* Begin Supplied information *

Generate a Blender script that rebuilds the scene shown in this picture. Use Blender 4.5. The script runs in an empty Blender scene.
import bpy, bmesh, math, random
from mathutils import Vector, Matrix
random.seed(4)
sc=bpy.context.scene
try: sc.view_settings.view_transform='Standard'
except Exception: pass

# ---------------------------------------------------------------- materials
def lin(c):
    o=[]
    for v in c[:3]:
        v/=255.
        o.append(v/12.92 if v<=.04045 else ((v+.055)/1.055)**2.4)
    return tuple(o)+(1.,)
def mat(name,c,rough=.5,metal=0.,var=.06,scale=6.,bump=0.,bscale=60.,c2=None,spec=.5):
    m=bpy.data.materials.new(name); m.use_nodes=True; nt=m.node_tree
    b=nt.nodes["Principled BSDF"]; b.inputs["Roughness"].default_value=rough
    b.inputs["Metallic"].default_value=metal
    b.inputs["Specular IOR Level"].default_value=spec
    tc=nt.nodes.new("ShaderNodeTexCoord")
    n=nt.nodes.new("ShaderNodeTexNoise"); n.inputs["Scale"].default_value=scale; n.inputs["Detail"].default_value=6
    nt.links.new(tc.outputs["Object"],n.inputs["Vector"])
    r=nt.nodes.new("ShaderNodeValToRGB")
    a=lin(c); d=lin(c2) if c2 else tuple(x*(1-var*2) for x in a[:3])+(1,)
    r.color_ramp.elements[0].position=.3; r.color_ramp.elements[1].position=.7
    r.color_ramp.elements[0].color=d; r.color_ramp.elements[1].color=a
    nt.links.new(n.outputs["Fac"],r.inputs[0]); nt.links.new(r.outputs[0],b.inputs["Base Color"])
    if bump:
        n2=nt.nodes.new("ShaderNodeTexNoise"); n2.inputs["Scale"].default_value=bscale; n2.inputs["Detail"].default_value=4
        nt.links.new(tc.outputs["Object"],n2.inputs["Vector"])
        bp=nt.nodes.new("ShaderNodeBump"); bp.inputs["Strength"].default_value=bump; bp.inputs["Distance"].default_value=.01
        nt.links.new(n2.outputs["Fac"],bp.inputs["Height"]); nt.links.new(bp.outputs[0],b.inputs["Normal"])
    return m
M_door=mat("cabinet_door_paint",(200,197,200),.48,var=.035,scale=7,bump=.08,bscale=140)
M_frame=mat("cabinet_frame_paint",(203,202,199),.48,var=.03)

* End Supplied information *

Written instruction:
Print from the first line through the line that contains "except Exception: pass", please, including both, and leave out every line outside that stretch.

Response to this task:
Generate a Blender script that rebuilds the scene shown in this picture. Use Blender 4.5. The script runs in an empty Blender scene.
import bpy, bmesh, math, random
from mathutils import Vector, Matrix
random.seed(4)
sc=bpy.context.scene
try: sc.view_settings.view_transform='Standard'
except Exception: pass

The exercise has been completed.